- [Exercise data]
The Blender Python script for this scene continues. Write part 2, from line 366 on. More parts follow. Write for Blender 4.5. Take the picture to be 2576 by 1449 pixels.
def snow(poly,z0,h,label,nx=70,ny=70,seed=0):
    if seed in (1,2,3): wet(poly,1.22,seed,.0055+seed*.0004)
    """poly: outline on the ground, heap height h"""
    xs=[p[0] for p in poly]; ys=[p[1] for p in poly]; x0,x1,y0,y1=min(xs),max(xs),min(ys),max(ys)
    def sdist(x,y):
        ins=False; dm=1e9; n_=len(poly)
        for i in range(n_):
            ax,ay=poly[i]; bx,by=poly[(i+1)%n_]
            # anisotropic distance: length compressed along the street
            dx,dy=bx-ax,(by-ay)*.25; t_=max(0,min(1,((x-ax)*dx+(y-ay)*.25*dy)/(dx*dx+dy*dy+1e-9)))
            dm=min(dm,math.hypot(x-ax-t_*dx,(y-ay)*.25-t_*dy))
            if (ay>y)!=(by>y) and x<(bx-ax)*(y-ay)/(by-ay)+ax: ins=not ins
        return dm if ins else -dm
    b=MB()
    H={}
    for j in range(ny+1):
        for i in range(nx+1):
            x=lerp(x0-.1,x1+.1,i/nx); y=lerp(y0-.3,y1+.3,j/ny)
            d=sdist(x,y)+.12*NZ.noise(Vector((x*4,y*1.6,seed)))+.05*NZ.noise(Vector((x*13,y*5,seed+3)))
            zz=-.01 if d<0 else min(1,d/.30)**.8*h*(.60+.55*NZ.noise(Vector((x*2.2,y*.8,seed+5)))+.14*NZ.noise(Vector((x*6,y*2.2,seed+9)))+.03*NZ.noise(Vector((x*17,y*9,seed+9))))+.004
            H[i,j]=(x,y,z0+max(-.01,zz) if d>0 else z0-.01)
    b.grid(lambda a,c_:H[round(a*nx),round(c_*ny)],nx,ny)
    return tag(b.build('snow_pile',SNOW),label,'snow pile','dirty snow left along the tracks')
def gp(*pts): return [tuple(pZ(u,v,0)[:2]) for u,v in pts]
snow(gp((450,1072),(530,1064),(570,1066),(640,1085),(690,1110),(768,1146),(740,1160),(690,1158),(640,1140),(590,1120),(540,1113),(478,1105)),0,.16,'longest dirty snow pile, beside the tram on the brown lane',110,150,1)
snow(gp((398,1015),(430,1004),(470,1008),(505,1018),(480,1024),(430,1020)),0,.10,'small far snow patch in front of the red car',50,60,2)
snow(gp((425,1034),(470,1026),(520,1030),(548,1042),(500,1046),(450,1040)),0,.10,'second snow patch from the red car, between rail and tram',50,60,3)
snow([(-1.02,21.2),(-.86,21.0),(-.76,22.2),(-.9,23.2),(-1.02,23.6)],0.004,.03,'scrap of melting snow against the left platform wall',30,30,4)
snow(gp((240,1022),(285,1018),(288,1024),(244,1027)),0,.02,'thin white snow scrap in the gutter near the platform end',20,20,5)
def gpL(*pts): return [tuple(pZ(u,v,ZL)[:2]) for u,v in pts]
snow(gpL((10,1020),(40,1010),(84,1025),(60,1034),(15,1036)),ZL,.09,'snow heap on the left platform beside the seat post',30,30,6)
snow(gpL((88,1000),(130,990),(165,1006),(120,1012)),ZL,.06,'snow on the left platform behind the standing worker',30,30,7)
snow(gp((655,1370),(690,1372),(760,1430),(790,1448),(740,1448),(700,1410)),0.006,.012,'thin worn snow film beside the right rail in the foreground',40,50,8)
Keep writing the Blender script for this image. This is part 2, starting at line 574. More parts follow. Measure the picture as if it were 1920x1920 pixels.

- [Aim of the task] Copy out every line in the entries above that holds "from".

- [Output for this exercise]
The Blender Python script for this scene continues. Write part 2, from line 366 on. More parts follow. Write for Blender 4.5. Take the picture to be 2576 by 1449 pixels.
snow(gp((425,1034),(470,1026),(520,1030),(548,1042),(500,1046),(450,1040)),0,.10,'second snow patch from the red car, between rail and tram',50,60,3)